Any film with Bill Hicks AND Howard Marks can't fail..surely?
15 July 2000 | by stephen nizSee all my reviews

At its end, HUMAN TRAFFIC has hit one note quite charmingly for a breezy ninety minutes, not overstaying its welcome, but never in danger of becoming anything more than a curiosity to its audience.

In fact, it begs the question why the opening credits interspersed footage of protests against the draconian Criminal Justice Bill with scenes of revelry. The film cops out at every opportunity to make a serious comment on disillusioned youth, tied to mind-numbing jobs, a drug generation needing an escape. Any film which contains an affectionate tribute to the prophet Bill Hicks (the best, most astute and concerned stand-up comedian that ever lived), and an inspired cameo from Howard Marks surely demands a bit more substance.

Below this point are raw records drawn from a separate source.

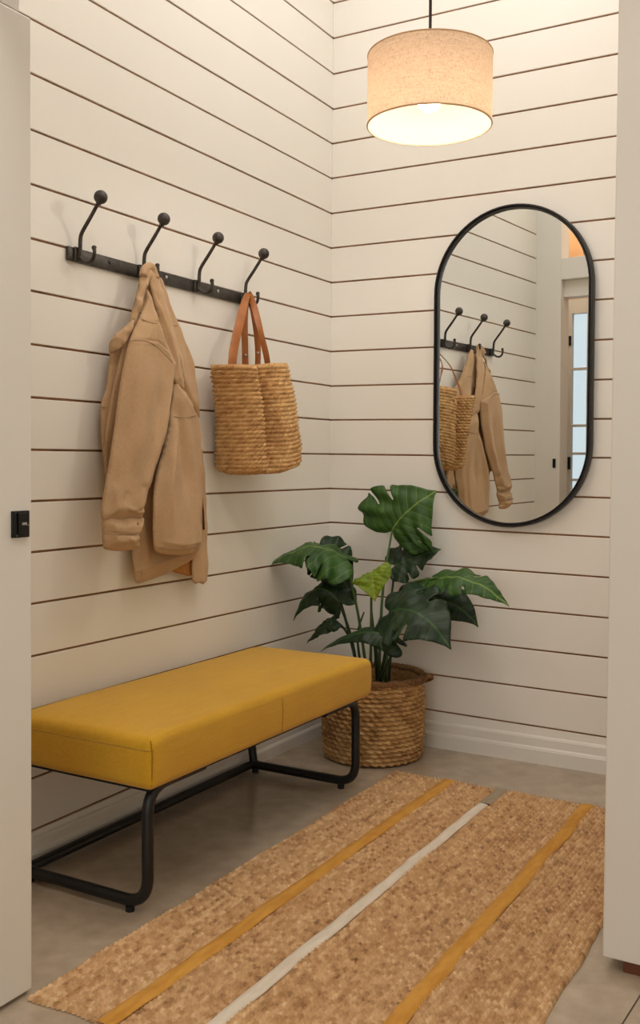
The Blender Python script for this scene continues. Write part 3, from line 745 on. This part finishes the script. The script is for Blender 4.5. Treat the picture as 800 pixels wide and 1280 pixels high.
# ---------------------------------------------------------------- tote bag
bg = thing('tote_bag', 'crocheted straw tote bag with tan leather handles hanging from the last hook', 'bag', (.1, -.75, 1.1))
NR, NS = 25, 448
BH = .345; gt = []
def bagring(t):
    """t 0 bottom .. 1 top -> list of (x, y, z) of the outer skin"""
    raw = []
    zb = 1.072; sh = -.058*t + .012*math.sin(PI*t)
    yc = -.690 + sh; L = .150 + .018*t; T = .098 - .020*t; xc = .108 - .004*t
    c = min(t/.07, 1); rnd = math.sqrt(max(0, 1-(1-c)**2)); L *= .90+.10*rnd; T *= .80+.20*rnd
    yp = -.052 + .016*(1-t); NQ = 720
    for k in range(NQ):
        a = 2*PI*k/NQ; ca, sa = math.cos(a), math.sin(a)
        e = .62
        y = L*math.copysign(abs(ca)**e, ca); x = T*math.copysign(abs(sa)**e, sa)
        pin = (.112*t**.45+.016)*math.exp(-((y-yp)/(.036+.006*t))**2)
        if sa > 0 and y < yp: x += .034*math.sin(PI*min(1, (yp-y)/.12))*t**.7
        if sa > 0: x -= pin
        else: x += pin*.22
        x += .012*math.sin(y*9+t*2)
        z = zb + BH*t + .016*t*(y/L) + .016*(y/L)*(1-t)
        z += -.010*t**6*math.exp(-((y+.10)/.05)**2)*(1 if sa > 0 else .0)
        z -= .018*t**5*math.exp(-((y-yp)/.03)**2)*(1 if sa > 0 else 0)
        z -= .012*(1-t)*math.exp(-((y-.02)/.1)**2)*(1 if sa > 0 else 0)
        raw.append(Vector((xc+x, yc+y, z)))
    # even spacing along the ring so every stitch has the same length
    cum = [0]
    for k in range(NQ): cum.append(cum[-1]+(raw[(k+1) % NQ]-raw[k]).length)
    tot = cum[-1]; out = []; q = 0; pts = []
    for k in range(NS):
        d = tot*k/NS
        while cum[q+1] < d: q += 1
        pts.append(raw[q].lerp(raw[(q+1) % NQ], (d-cum[q])/max(1e-9, cum[q+1]-cum[q])))
    row = int(t*NR); fr = t*NR % 1; per = 56
    rw = math.sin(PI*fr)**.7 if t < .9999 else .3
    for k in range(NS):
        p = pts[k]; tg = pts[(k+1) % NS]-pts[k-1]; n = Vector((-tg.y, tg.x, 0)); n = -n.normalized() if False else n.normalized()
        ph = k/NS*per + (row % 2)*.5 + .6*fr; st = abs(math.sin(PI*ph)); h1 = hsh(row, math.floor(ph), 4)
        amp = .0068*rw*(.28+.72*st)*(.6+.8*h1) + .0022*noise.noise(p*40) + .004*noise.noise(p*9)
        out.append((p.x+n.x*amp, p.y+n.y*amp, p.z + .0012*(h1-.5))); gt.append(hsh(row, math.floor(ph))*.6+.2)
    return out
vs = []; fs = []; rows = NR*6
for j in range(rows+1): vs += bagring(j/rows)
for j in range(rows):
    for k in range(NS): fs.append((j*NS+k, j*NS+(k+1) % NS, (j+1)*NS+(k+1) % NS, (j+1)*NS+k))
# bottom: inset rings
base0 = 0; prev = 0; ring0 = vs[:NS]; cxb = sum(p[0] for p in ring0)/NS; cyb = sum(p[1] for p in ring0)/NS; czb = sum(p[2] for p in ring0)/NS
for q in range(1, 9):
    s = 1-q/9; b = len(vs)
    for k in range(NS):
        x, y, z = ring0[k]; vs.append((cxb+(x-cxb)*s, cyb+(y-cyb)*s, czb+(z-czb)*s-.004*(q % 2)-.003))
    for k in range(NS): fs.append((b+k, b+(k+1) % NS, prev+(k+1) % NS, prev+k))
    prev = b
fs.append(tuple(prev+k for k in range(NS))[::-1])
# top rim rolls in and the lining goes down inside
top = vs[rows*NS:(rows+1)*NS]; prev = rows*NS
cxt = sum(p[0] for p in top)/NS; cyt = sum(p[1] for p in top)/NS
def inward(k, d):
    a, b_2 = Vector(top[(k-1) % NS]), Vector(top[(k+1) % NS]); tt = (b_2-a); n = Vector((-tt.y, tt.x, 0)).normalized(); return Vector(top[k]) - n*d
for d, dz in ((.002, .004), (.005, .0055), (.009, .003), (.011, -.006), (.011, -.024)):
    b = len(vs)
    for k in range(NS):
        p = inward(k, d); vs.append((p.x, p.y, p.z+dz))
    for k in range(NS): fs.append((prev+k, prev+(k+1) % NS, b+(k+1) % NS, b+k))
    prev = b
o = obj('body', (vs, fs), M_bag, bg, True); tones(o, gt+[.4]*(len(vs)-len(gt)))
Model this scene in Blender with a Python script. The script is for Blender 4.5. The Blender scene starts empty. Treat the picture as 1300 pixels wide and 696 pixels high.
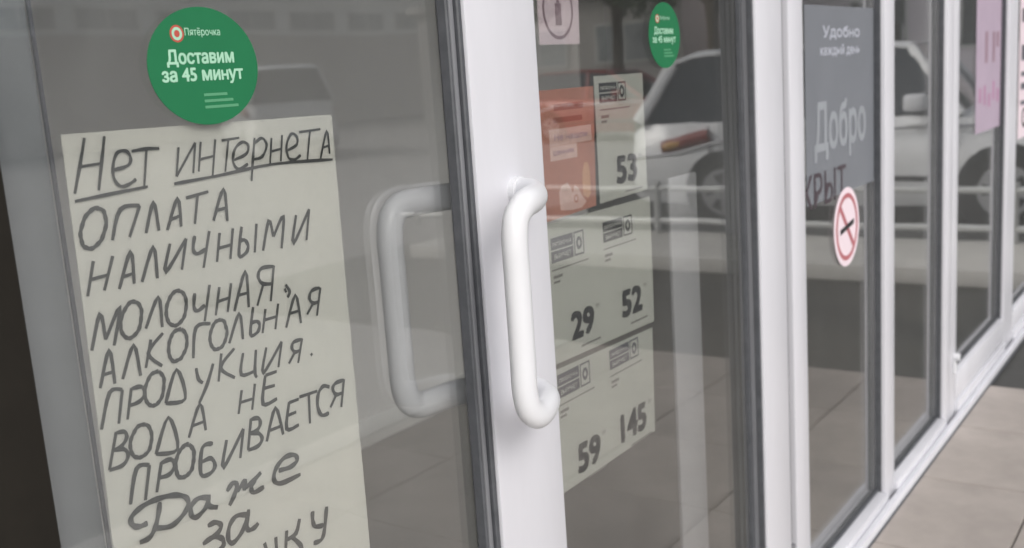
import bpy, bmesh, math, random
from mathutils import Vector, Matrix
random.seed(7)
sc = bpy.context.scene
col = sc.collection
R = math.radians

# ------------------------------------------------------------------ camera
CAM_Z = 1.37
RM = ((0.5727250, -0.1893184, 0.7975867),
      (-0.8169450, -0.0514314, 0.5744177),
      (-0.0677269, -0.9805679, -0.1841187))      # columns: right, down, forward in world axes
cd = bpy.data.cameras.new('camera')
cam = bpy.data.objects.new('camera', cd); col.objects.link(cam)
m = Matrix.Identity(4)
for i in range(3):
    m[i][0] = RM[i][0]; m[i][1] = -RM[i][1]; m[i][2] = -RM[i][2]
m[0][3], m[1][3], m[2][3] = 0.0, -0.85, CAM_Z
cam.matrix_world = m
cd.sensor_width = 36; cd.lens = 36 * 1311.8 / 1300
cd.clip_start = 0.02; cd.clip_end = 800
cd.dof.use_dof = True; cd.dof.focus_distance = 1.2; cd.dof.aperture_fstop = 6.3
sc.camera = cam

# ------------------------------------------------------------------ sky, sun, exposure
w = bpy.data.worlds.new('World'); sc.world = w; w.use_nodes = True
nt = w.node_tree; bg = nt.nodes['Background']
sky = nt.nodes.new('ShaderNodeTexSky'); sky.sky_type = 'NISHITA'; sky.sun_disc = False
SUN_EL, SUN_AZ = R(36), R(207)      # azimuth clockwise from +Y: the sun stands outside, in front of the shop
sky.sun_elevation = SUN_EL; sky.sun_rotation = SUN_AZ
sky.dust_density = 4.0; sky.ozone_density = 0.8
hs = nt.nodes.new('ShaderNodeHueSaturation'); hs.inputs['Saturation'].default_value = 0.35
nt.links.new(sky.outputs[0], hs.inputs['Color']); nt.links.new(hs.outputs[0], bg.inputs['Color'])
bg.inputs['Strength'].default_value = 0.13
sd = bpy.data.lights.new('sun', 'SUN'); sd.energy = 1.1; sd.angle = R(28); sd.color = (1, .97, .93)
so = bpy.data.objects.new('sun', sd); col.objects.link(so)
dirv = Vector((math.sin(SUN_AZ) * math.cos(SUN_EL), math.cos(SUN_AZ) * math.cos(SUN_EL), math.sin(SUN_EL)))
so.rotation_euler = dirv.to_track_quat('Z', 'Y').to_euler()
sc.view_settings.view_transform = 'Standard'; sc.view_settings.look = 'None'
sc.view_settings.exposure = 0.18; sc.view_settings.gamma = 1
sc.cycles.max_bounces = 8; sc.cycles.transparent_max_bounces = 16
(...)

But HUMAN TRAFFIC never allows you to linger on its flaws. It adopts an entirely disjointed narrative, liable to go off on tangents at any stage, for any interval. You get the suspicion the filmmakers think there is something especially inventive about the surreal treatment (which extends little further than illusion sequences and direct-to-audience addresses). But it hardly matters whether the visual tricks hit-or-miss, they offer a surprising, and refreshing way of extending a slim idea out to a relatively full 90 minutes.

Justin Herrigan actually develops the characters to the extent you can't help but care about them. Honest in their weaknesses, they are easy to relate to. He should be applauded for extending the appeal of the film beyond an exclusive target audience. It would be inadvisable to compare it with the much stronger TRAINSPOTTING and TWIN TOWN, although all three are refreshingly different. HUMAN TRAFFIC is an affectionate, semi-autobiographical account of modern culture.